Written instruction:
Reproduce nothing except the lines between the line with "Build this scene" and the line with "scene=bpy.context.scene", both ends included, and please leave out pictures.

Given data:
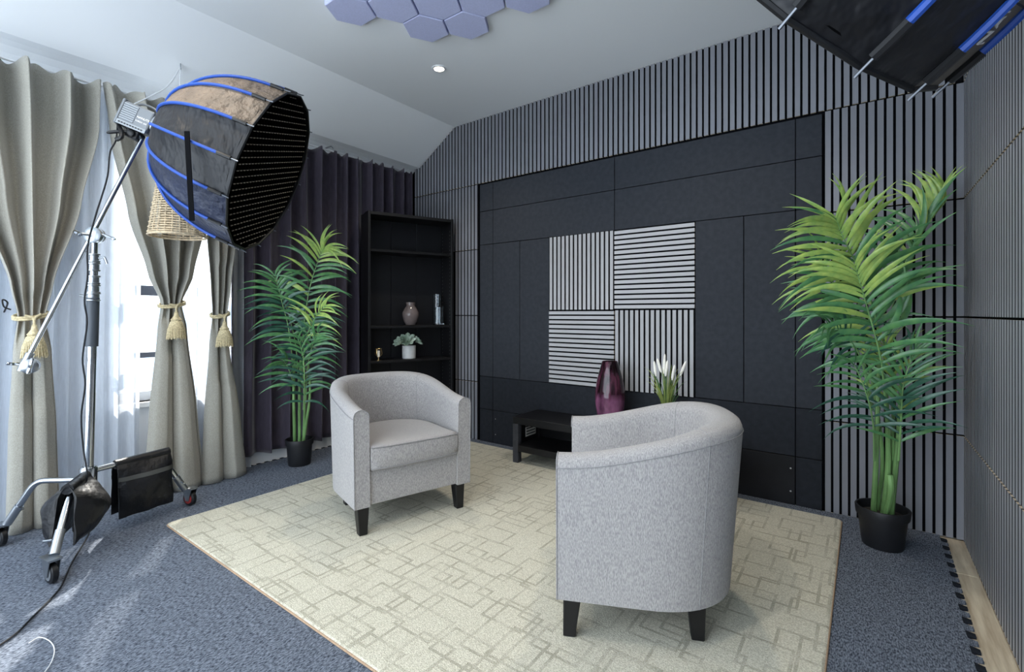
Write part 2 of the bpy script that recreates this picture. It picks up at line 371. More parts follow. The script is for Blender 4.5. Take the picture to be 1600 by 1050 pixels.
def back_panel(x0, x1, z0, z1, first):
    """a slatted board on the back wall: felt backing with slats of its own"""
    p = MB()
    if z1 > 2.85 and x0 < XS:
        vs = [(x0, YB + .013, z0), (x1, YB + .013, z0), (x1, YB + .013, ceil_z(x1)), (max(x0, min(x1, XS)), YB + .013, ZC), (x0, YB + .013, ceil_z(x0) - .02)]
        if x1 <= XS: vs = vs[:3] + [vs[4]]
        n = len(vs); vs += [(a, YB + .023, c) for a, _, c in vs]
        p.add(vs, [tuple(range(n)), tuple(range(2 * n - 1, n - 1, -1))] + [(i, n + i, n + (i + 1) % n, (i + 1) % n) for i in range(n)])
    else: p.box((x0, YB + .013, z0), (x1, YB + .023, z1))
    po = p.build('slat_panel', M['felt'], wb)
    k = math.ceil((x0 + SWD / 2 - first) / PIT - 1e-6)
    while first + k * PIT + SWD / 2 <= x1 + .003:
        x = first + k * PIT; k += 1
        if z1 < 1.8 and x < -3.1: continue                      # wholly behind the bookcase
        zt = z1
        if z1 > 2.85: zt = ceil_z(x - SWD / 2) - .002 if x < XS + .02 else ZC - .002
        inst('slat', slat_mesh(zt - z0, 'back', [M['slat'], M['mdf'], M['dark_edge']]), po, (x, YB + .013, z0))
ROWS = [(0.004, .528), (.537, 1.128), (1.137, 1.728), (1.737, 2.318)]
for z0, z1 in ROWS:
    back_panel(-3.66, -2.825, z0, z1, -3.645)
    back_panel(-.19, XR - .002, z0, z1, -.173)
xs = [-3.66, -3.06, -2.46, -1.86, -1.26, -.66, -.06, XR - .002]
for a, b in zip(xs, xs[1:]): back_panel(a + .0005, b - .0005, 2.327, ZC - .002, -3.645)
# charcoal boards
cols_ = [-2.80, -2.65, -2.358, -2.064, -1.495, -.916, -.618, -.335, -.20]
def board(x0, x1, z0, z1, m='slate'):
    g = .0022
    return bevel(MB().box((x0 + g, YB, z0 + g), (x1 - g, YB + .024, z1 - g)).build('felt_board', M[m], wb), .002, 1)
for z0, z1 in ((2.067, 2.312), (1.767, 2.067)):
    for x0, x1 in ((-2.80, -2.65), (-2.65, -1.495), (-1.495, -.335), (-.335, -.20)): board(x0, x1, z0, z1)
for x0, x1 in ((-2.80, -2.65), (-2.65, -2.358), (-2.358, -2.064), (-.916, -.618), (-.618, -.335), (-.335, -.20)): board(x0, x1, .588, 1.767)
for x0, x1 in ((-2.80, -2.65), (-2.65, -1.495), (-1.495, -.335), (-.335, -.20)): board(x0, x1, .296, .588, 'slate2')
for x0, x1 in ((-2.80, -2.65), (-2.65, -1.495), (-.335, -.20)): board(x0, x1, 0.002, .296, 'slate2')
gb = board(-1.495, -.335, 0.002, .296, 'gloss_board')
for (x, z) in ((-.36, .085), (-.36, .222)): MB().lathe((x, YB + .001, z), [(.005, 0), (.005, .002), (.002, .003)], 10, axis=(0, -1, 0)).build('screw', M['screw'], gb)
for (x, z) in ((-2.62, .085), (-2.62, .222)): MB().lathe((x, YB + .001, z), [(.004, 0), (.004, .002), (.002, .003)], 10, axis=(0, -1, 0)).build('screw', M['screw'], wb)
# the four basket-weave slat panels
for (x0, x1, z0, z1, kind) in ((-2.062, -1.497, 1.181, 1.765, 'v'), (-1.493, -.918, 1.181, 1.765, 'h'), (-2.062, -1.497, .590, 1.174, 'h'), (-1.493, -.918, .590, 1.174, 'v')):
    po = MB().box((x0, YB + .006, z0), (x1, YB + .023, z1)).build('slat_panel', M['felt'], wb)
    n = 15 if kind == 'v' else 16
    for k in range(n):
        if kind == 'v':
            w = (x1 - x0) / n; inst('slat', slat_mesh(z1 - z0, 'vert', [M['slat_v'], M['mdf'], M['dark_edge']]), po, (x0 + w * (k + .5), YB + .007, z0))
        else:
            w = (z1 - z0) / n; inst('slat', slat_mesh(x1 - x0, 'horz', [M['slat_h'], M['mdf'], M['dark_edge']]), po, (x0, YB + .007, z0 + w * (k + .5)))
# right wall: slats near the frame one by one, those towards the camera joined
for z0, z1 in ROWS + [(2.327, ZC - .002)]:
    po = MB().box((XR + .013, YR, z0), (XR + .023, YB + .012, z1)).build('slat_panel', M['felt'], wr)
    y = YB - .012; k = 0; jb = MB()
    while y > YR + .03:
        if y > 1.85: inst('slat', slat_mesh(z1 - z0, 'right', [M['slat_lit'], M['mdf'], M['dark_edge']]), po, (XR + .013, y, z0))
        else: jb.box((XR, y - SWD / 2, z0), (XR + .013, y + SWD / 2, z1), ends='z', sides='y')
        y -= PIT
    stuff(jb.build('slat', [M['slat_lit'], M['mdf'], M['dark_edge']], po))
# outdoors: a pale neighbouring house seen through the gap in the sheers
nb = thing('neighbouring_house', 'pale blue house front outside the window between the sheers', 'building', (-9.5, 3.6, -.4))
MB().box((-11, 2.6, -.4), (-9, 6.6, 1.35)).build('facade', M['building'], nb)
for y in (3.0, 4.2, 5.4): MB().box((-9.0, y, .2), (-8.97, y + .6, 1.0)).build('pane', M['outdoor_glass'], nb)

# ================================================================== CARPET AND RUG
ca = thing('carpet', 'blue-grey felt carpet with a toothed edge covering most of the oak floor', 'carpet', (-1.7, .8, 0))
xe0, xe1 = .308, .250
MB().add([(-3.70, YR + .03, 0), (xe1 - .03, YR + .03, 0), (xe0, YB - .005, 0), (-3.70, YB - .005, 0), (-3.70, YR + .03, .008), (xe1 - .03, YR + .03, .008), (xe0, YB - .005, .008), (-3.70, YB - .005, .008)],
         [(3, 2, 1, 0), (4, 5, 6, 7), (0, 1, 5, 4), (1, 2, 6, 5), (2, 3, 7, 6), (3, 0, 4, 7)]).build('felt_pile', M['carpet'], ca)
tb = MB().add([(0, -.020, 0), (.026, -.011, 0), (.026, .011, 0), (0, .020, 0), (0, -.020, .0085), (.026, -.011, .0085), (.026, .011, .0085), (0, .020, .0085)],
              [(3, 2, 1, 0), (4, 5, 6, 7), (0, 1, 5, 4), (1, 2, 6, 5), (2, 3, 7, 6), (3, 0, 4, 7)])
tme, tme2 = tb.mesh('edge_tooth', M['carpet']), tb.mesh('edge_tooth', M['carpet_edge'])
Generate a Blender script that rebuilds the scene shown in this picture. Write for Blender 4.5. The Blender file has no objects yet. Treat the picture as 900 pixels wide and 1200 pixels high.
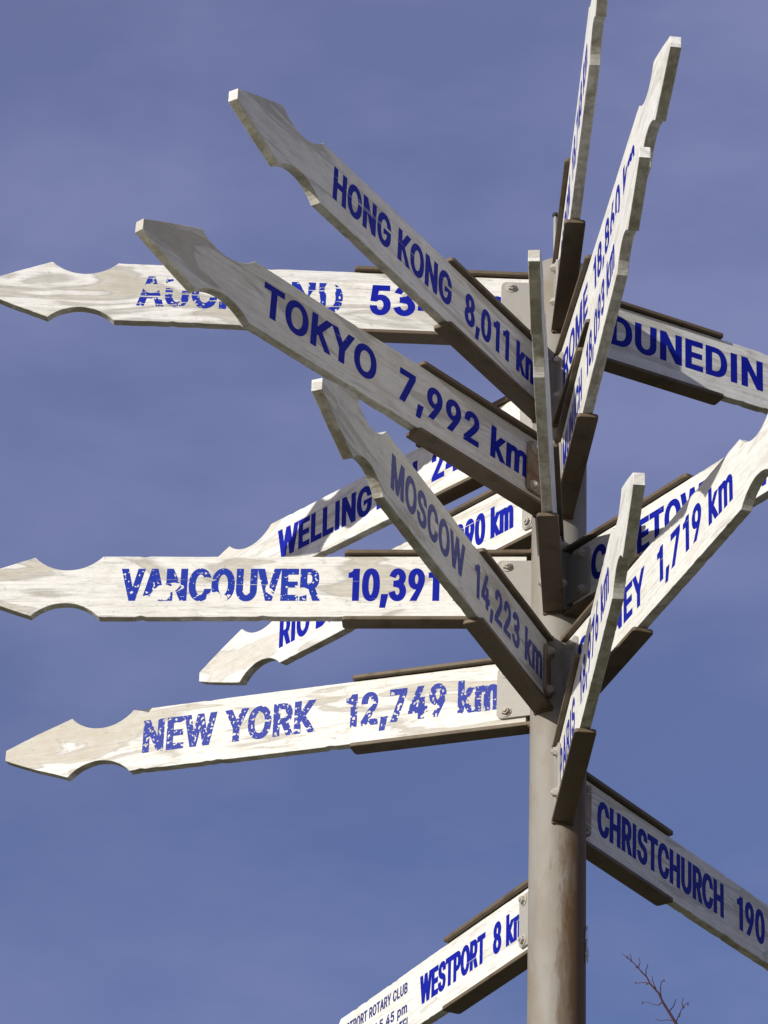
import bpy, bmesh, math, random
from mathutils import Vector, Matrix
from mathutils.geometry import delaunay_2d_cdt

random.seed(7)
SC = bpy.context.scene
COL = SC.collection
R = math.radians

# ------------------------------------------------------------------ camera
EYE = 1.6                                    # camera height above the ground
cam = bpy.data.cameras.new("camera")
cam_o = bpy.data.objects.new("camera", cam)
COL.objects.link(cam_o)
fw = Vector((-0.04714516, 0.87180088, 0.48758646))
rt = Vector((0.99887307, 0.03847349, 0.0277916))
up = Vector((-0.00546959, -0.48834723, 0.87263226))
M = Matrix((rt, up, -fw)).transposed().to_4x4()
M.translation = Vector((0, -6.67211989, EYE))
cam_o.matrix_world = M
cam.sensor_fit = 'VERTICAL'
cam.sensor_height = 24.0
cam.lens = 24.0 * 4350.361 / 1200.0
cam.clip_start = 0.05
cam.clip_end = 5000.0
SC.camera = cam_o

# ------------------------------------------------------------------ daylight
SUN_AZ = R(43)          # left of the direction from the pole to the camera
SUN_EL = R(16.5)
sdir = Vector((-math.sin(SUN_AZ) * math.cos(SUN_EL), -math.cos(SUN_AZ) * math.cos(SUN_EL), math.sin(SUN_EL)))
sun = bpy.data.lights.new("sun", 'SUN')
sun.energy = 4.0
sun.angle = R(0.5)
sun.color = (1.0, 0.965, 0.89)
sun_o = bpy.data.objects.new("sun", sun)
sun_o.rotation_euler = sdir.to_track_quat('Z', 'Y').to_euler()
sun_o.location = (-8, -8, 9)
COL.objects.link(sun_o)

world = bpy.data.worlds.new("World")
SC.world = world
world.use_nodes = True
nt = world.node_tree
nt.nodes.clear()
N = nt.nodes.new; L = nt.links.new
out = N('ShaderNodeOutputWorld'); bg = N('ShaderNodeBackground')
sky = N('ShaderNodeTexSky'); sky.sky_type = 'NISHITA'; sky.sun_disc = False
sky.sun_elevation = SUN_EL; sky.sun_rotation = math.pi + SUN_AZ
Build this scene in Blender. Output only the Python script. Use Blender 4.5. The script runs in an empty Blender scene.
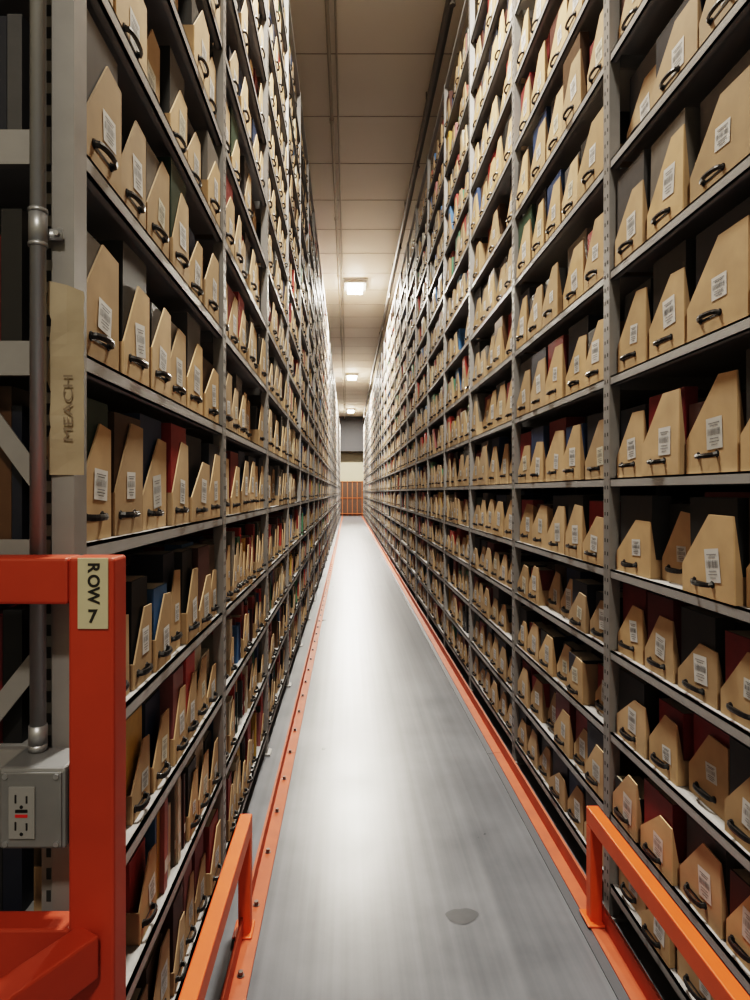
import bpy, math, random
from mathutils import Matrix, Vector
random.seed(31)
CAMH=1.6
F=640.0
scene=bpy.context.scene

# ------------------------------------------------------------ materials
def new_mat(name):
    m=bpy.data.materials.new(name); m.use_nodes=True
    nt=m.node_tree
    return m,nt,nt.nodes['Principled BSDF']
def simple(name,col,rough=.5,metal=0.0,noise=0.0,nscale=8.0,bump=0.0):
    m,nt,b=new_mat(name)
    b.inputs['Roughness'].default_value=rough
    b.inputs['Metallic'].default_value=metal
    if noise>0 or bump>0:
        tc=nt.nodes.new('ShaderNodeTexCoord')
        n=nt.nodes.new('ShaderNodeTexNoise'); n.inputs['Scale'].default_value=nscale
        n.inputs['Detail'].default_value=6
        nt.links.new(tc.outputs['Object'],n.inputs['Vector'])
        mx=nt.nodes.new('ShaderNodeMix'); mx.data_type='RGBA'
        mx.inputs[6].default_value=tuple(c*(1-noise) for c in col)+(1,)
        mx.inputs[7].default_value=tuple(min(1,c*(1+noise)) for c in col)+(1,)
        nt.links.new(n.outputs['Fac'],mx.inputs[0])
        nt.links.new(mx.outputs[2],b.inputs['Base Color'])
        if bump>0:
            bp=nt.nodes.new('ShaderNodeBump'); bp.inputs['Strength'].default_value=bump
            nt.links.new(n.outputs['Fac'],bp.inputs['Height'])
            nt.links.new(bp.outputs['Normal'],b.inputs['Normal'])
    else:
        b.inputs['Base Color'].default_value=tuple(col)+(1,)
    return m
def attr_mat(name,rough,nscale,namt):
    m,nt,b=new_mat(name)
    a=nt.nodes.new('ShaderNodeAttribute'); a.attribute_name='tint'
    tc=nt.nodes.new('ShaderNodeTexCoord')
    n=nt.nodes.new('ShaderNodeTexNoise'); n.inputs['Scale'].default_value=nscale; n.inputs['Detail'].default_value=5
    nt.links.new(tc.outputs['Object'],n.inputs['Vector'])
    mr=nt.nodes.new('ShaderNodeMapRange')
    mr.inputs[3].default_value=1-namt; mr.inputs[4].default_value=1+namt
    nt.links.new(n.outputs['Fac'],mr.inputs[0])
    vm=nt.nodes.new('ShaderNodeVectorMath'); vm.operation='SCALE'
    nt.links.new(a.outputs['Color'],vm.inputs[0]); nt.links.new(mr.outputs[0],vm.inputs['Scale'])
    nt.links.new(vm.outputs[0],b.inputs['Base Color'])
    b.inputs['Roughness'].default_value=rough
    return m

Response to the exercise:
Build this scene in Blender. Output only the Python script. Use Blender 4.5. The script runs in an empty Blender scene.
import bpy, math, random
from mathutils import Matrix, Vector
random.seed(31)
CAMH=1.6
F=640.0
scene=bpy.context.scene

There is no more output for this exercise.